BEGIN Materials provided
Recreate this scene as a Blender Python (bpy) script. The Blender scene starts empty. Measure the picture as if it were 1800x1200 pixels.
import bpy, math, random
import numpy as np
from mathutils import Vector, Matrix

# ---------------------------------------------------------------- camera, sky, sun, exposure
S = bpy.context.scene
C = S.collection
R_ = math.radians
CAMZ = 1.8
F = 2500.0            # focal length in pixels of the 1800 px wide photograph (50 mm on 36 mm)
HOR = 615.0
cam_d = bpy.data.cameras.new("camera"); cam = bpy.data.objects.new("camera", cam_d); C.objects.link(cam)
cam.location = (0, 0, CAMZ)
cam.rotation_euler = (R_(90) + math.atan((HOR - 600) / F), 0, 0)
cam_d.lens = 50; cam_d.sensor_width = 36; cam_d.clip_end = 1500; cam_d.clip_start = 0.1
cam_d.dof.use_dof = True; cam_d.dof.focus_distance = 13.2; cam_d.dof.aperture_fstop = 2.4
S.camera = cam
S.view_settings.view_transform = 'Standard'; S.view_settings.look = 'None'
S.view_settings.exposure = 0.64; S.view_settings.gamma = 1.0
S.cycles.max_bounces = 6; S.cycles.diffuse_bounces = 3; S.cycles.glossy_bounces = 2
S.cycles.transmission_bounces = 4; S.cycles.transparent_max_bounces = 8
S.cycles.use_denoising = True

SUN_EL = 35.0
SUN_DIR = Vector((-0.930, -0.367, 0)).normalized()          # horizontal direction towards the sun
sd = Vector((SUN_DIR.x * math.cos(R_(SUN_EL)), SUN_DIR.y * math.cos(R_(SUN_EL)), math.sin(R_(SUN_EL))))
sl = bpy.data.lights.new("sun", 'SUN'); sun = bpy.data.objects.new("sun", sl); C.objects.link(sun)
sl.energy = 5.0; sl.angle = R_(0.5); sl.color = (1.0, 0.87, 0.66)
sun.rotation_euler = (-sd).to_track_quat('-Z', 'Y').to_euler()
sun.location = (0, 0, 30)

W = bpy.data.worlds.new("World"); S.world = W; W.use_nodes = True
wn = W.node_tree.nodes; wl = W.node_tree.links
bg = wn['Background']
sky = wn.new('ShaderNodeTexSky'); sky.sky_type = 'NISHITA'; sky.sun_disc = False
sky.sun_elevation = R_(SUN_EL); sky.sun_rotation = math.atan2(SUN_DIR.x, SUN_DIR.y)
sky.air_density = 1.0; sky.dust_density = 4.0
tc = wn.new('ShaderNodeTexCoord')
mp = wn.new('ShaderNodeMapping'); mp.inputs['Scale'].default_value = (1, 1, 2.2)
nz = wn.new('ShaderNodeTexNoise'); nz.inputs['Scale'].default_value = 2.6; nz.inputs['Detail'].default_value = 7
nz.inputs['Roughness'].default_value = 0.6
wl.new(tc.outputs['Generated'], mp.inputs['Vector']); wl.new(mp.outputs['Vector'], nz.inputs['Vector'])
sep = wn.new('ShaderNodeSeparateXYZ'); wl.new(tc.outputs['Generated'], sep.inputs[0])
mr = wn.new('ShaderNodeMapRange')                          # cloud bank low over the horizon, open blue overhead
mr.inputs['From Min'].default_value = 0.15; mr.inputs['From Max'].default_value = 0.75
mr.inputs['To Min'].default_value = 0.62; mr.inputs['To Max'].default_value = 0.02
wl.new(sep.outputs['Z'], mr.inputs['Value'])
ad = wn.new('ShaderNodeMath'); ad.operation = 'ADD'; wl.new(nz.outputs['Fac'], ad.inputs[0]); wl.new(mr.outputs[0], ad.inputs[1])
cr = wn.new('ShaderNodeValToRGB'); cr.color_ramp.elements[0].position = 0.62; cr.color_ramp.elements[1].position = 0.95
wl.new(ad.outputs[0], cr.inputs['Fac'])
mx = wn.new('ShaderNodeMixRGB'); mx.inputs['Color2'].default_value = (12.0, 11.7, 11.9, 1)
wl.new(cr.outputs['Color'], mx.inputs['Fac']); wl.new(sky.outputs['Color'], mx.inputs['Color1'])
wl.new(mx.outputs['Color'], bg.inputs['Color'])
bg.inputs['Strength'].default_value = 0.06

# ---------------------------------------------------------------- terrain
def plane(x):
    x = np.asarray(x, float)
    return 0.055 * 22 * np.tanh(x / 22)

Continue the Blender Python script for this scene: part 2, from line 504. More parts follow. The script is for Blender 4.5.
END Materials provided
Instructions for the task: Repeat the records above line by line, from the first line through the line that contains "sun.location = (0, 0, 30)".

Answer for the task:
Recreate this scene as a Blender Python (bpy) script. The Blender scene starts empty. Measure the picture as if it were 1800x1200 pixels.
import bpy, math, random
import numpy as np
from mathutils import Vector, Matrix

# ---------------------------------------------------------------- camera, sky, sun, exposure
S = bpy.context.scene
C = S.collection
R_ = math.radians
CAMZ = 1.8
F = 2500.0            # focal length in pixels of the 1800 px wide photograph (50 mm on 36 mm)
HOR = 615.0
cam_d = bpy.data.cameras.new("camera"); cam = bpy.data.objects.new("camera", cam_d); C.objects.link(cam)
cam.location = (0, 0, CAMZ)
cam.rotation_euler = (R_(90) + math.atan((HOR - 600) / F), 0, 0)
cam_d.lens = 50; cam_d.sensor_width = 36; cam_d.clip_end = 1500; cam_d.clip_start = 0.1
cam_d.dof.use_dof = True; cam_d.dof.focus_distance = 13.2; cam_d.dof.aperture_fstop = 2.4
S.camera = cam
S.view_settings.view_transform = 'Standard'; S.view_settings.look = 'None'
S.view_settings.exposure = 0.64; S.view_settings.gamma = 1.0
S.cycles.max_bounces = 6; S.cycles.diffuse_bounces = 3; S.cycles.glossy_bounces = 2
S.cycles.transmission_bounces = 4; S.cycles.transparent_max_bounces = 8
S.cycles.use_denoising = True

SUN_EL = 35.0
SUN_DIR = Vector((-0.930, -0.367, 0)).normalized()          # horizontal direction towards the sun
sd = Vector((SUN_DIR.x * math.cos(R_(SUN_EL)), SUN_DIR.y * math.cos(R_(SUN_EL)), math.sin(R_(SUN_EL))))
sl = bpy.data.lights.new("sun", 'SUN'); sun = bpy.data.objects.new("sun", sl); C.objects.link(sun)
sl.energy = 5.0; sl.angle = R_(0.5); sl.color = (1.0, 0.87, 0.66)
sun.rotation_euler = (-sd).to_track_quat('-Z', 'Y').to_euler()
sun.location = (0, 0, 30)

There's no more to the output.